The day zero was banned from British roulette – how times have changed

Feeling lucky? Stuart-Buchanan, CC BY-SA

On December 30, 1967, senior detectives from Scotland Yard sent owners of gambling clubs into a proverbial spin. Anyone operating a roulette wheel that contained the number zero would be prosecuted, they warned. From now on the whirl of numbers would all be reds and blacks – starting with the number one.

This warning 50 years ago followed a judgment in the House of Lords, the country’s highest court of appeal at the time, that the green zero was illegal under gaming law. According to these so-called “law lords”, this was because the chances must be equally favourable to all players in the game.

The Lords’ problem with the zero was that players betting on the ball landing on an individual number were being offered odds of 35/1 – put £1 on number 7 and if it came up you got £35 back plus your stake. But standard British roulette wheels have 37 numbers including zero, so the odds should have been 36/1.

This discrepancy gave the house an edge of 2.7% – the proportion of times the ball would randomly fall into the zero slot. (Note that in the US and South America roulette wheels normally have both a zero and double zero, giving them a house edge of just over 5%).

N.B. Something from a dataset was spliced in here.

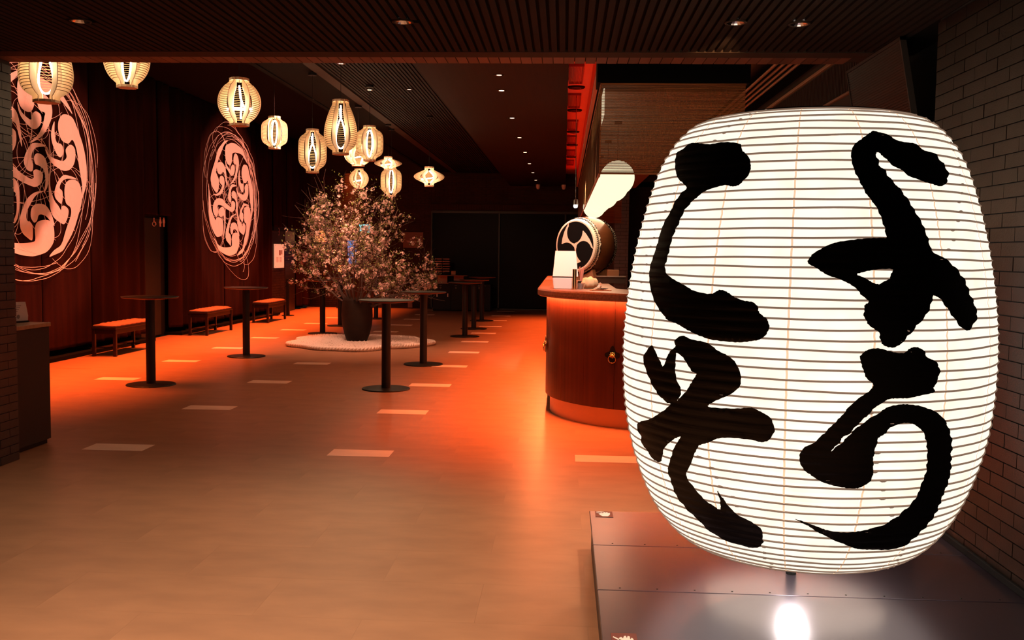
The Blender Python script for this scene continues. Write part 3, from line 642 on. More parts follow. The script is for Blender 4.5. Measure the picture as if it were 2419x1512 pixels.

The British edge on roulette wheels was a small one, such that someone staking £10 on a spin would expect statistically to lose an average of 27 pence. But it’s a vital one. Without an edge on a game the operator would expect only to break even, and that’s before accounting for running costs. The Lords’ decision also looked like the back door to banning every other game with a house edge, such as blackjack and baccarat.

Casinos royale

It had been illegal in the UK to organise and manage the playing of games of chance since the Gaming Act of 1845. The Betting and Gaming Act 1960 was the most substantive change to gambling regulation since then. As well as permitting the likes of betting shops and pub fruit machines, it opened the door to gambling halls – though only in a very restricted way.

Designed to permit small-stakes play on bridge in members’ clubs, the act legalised gaming clubs so long as they took their money from membership fees and from charges to cover the cost of the gaming facilities. Casinos soon proliferated, however, and by the mid-1960s around a thousand had sprung up.

Many introduced French-style roulette, with wheels that included a single zero, since the law had arguably not been clear as to whether the house could have an edge. The one variation thought necessary by some to comply with the legislation was that when the ball landed on zero the house and player split the stake, instead of it being kept by the house.